#### Set task:
Quote every line below exactly and skip any picture.
○ ○ ○
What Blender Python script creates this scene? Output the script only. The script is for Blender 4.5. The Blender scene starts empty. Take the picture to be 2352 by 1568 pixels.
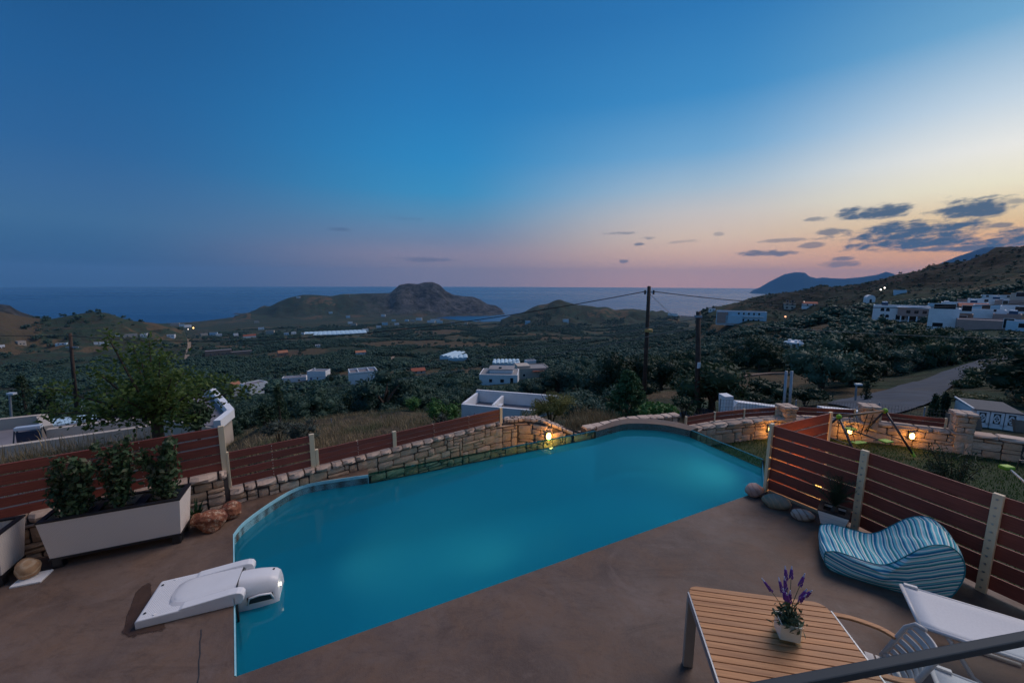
import bpy, bmesh, math, random
import numpy as np
from mathutils import Vector, Matrix
from mathutils.geometry import tessellate_polygon
R = math.radians
rnd = random.Random(7)
sc = bpy.context.scene
col = sc.collection

# ------------------------------------------------------------------ camera
CAM = Vector((0, 0, 3.5)); F_PX = 914.7; PITCH = R(8.24); ROLL = R(0.2)
fw = Vector((0, math.cos(PITCH), -math.sin(PITCH))); up0 = Vector((0, math.sin(PITCH), math.cos(PITCH))); rt0 = Vector((1, 0, 0))
rt = rt0*math.cos(ROLL) + up0*math.sin(ROLL); up = up0*math.cos(ROLL) - rt0*math.sin(ROLL)
cd = bpy.data.cameras.new('camera'); cam = bpy.data.objects.new('camera', cd); col.objects.link(cam)
cd.sensor_width = 36; cd.sensor_fit = 'HORIZONTAL'; cd.lens = 14.0; cd.clip_start = 0.05; cd.clip_end = 90000
m = Matrix((rt, up, -fw)).transposed().to_4x4(); m.translation = CAM; cam.matrix_world = m
sc.camera = cam

# ------------------------------------------------------------------ world
def s2l(c):
    return tuple((x/255/12.92 if x/255 <= 0.04045 else ((x/255+0.055)/1.055)**2.4) for x in c)
world = bpy.data.worlds.new('World'); sc.world = world; world.use_nodes = True
wt = world.node_tree; wt.nodes.clear()
def wn(t, **kw):
    n = wt.nodes.new(t)
    for k, v in kw.items(): setattr(n, k, v)
    return n
def wmath(op, a, b=None, c=None, clamp=False):
    n = wn('ShaderNodeMath', operation=op, use_clamp=clamp)
    for i, s in enumerate((a, b, c)):
        if s is None: continue
        if isinstance(s, (int, float)): n.inputs[i].default_value = s
        else: wt.links.new(s, n.inputs[i])
    return n.outputs[0]
def wmap(v, a, b, c=0.0, d=1.0, smooth=True):
    n = wn('ShaderNodeMapRange', interpolation_type='SMOOTHSTEP' if smooth else 'LINEAR')
    wt.links.new(v, n.inputs['Value'])
    for k, x in zip(('From Min', 'From Max', 'To Min', 'To Max'), (a, b, c, d)): n.inputs[k].default_value = x
    return n.outputs[0]
def wmix(f, a, b):
    n = wn('ShaderNodeMix', data_type='RGBA')
    for s, k in ((f, 0), (a, 6), (b, 7)):
        if isinstance(s, (int, float)): n.inputs[k].default_value = s
        elif isinstance(s, tuple): n.inputs[k].default_value = (*s, 1)
        else: wt.links.new(s, n.inputs[k])
    return n.outputs[2]
tc = wn('ShaderNodeTexCoord'); sx = wn('ShaderNodeSeparateXYZ'); wt.links.new(tc.outputs['Generated'], sx.inputs[0])
ELEV = wmath('MULTIPLY', wmath('ARCSINE', sx.outputs[2]), 180/math.pi)
AZ = wmath('MULTIPLY', wmath('ARCTAN2', sx.outputs[0], sx.outputs[1]), 180/math.pi)
SUN_AZ = 56.0
dz = wmath('ABSOLUTE', wmath('SUBTRACT', AZ, SUN_AZ))
OFF = wmath('MINIMUM', dz, wmath('SUBTRACT', 360.0, dz))
def ramp(stops):
    n = wn('ShaderNodeValToRGB'); cr = n.color_ramp; cr.interpolation = 'B_SPLINE' if False else 'LINEAR'
    stops = [(e/60.0, s2l(c)) for e, c in stops]
    cr.elements[0].position = stops[0][0]; cr.elements[0].color = (*stops[0][1], 1)
    cr.elements[1].position = stops[-1][0]; cr.elements[1].color = (*stops[-1][1], 1)
    for p, c in stops[1:-1]:
        el = cr.elements.new(p); el.color = (*c, 1)
    wt.links.new(wmath('DIVIDE', ELEV, 60.0, clamp=True), n.inputs[0])
    return n.outputs[0]
SKY_SUN = [(0,(285,196,112)),(2,(278,194,118)),(4,(262,194,128)),(6,(252,216,160)),(9,(255,246,214)),(12,(250,248,240)),(16,(205,222,235)),(22,(116,172,211)),(30,(66,132,184)),(45,(46,110,164)),(60,(38,95,150))]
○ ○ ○
#### Answer below:
What Blender Python script creates this scene? Output the script only. The script is for Blender 4.5. The Blender scene starts empty. Take the picture to be 2352 by 1568 pixels.
import bpy, bmesh, math, random
import numpy as np
from mathutils import Vector, Matrix
from mathutils.geometry import tessellate_polygon
R = math.radians
rnd = random.Random(7)
sc = bpy.context.scene
col = sc.collection

# ------------------------------------------------------------------ camera
CAM = Vector((0, 0, 3.5)); F_PX = 914.7; PITCH = R(8.24); ROLL = R(0.2)
fw = Vector((0, math.cos(PITCH), -math.sin(PITCH))); up0 = Vector((0, math.sin(PITCH), math.cos(PITCH))); rt0 = Vector((1, 0, 0))
rt = rt0*math.cos(ROLL) + up0*math.sin(ROLL); up = up0*math.cos(ROLL) - rt0*math.sin(ROLL)
cd = bpy.data.cameras.new('camera'); cam = bpy.data.objects.new('camera', cd); col.objects.link(cam)
cd.sensor_width = 36; cd.sensor_fit = 'HORIZONTAL'; cd.lens = 14.0; cd.clip_start = 0.05; cd.clip_end = 90000
m = Matrix((rt, up, -fw)).transposed().to_4x4(); m.translation = CAM; cam.matrix_world = m
sc.camera = cam

# ------------------------------------------------------------------ world
def s2l(c):
    return tuple((x/255/12.92 if x/255 <= 0.04045 else ((x/255+0.055)/1.055)**2.4) for x in c)
world = bpy.data.worlds.new('World'); sc.world = world; world.use_nodes = True
wt = world.node_tree; wt.nodes.clear()
def wn(t, **kw):
    n = wt.nodes.new(t)
    for k, v in kw.items(): setattr(n, k, v)
    return n
def wmath(op, a, b=None, c=None, clamp=False):
    n = wn('ShaderNodeMath', operation=op, use_clamp=clamp)
    for i, s in enumerate((a, b, c)):
        if s is None: continue
        if isinstance(s, (int, float)): n.inputs[i].default_value = s
        else: wt.links.new(s, n.inputs[i])
    return n.outputs[0]
def wmap(v, a, b, c=0.0, d=1.0, smooth=True):
    n = wn('ShaderNodeMapRange', interpolation_type='SMOOTHSTEP' if smooth else 'LINEAR')
    wt.links.new(v, n.inputs['Value'])
    for k, x in zip(('From Min', 'From Max', 'To Min', 'To Max'), (a, b, c, d)): n.inputs[k].default_value = x
    return n.outputs[0]
def wmix(f, a, b):
    n = wn('ShaderNodeMix', data_type='RGBA')
    for s, k in ((f, 0), (a, 6), (b, 7)):
        if isinstance(s, (int, float)): n.inputs[k].default_value = s
        elif isinstance(s, tuple): n.inputs[k].default_value = (*s, 1)
        else: wt.links.new(s, n.inputs[k])
    return n.outputs[2]
tc = wn('ShaderNodeTexCoord'); sx = wn('ShaderNodeSeparateXYZ'); wt.links.new(tc.outputs['Generated'], sx.inputs[0])
ELEV = wmath('MULTIPLY', wmath('ARCSINE', sx.outputs[2]), 180/math.pi)
AZ = wmath('MULTIPLY', wmath('ARCTAN2', sx.outputs[0], sx.outputs[1]), 180/math.pi)
SUN_AZ = 56.0
dz = wmath('ABSOLUTE', wmath('SUBTRACT', AZ, SUN_AZ))
OFF = wmath('MINIMUM', dz, wmath('SUBTRACT', 360.0, dz))
def ramp(stops):
    n = wn('ShaderNodeValToRGB'); cr = n.color_ramp; cr.interpolation = 'B_SPLINE' if False else 'LINEAR'
    stops = [(e/60.0, s2l(c)) for e, c in stops]
    cr.elements[0].position = stops[0][0]; cr.elements[0].color = (*stops[0][1], 1)
    cr.elements[1].position = stops[-1][0]; cr.elements[1].color = (*stops[-1][1], 1)
    for p, c in stops[1:-1]:
        el = cr.elements.new(p); el.color = (*c, 1)
    wt.links.new(wmath('DIVIDE', ELEV, 60.0, clamp=True), n.inputs[0])
    return n.outputs[0]
SKY_SUN = [(0,(285,196,112)),(2,(278,194,118)),(4,(262,194,128)),(6,(252,216,160)),(9,(255,246,214)),(12,(250,248,240)),(16,(205,222,235)),(22,(116,172,211)),(30,(66,132,184)),(45,(46,110,164)),(60,(38,95,150))]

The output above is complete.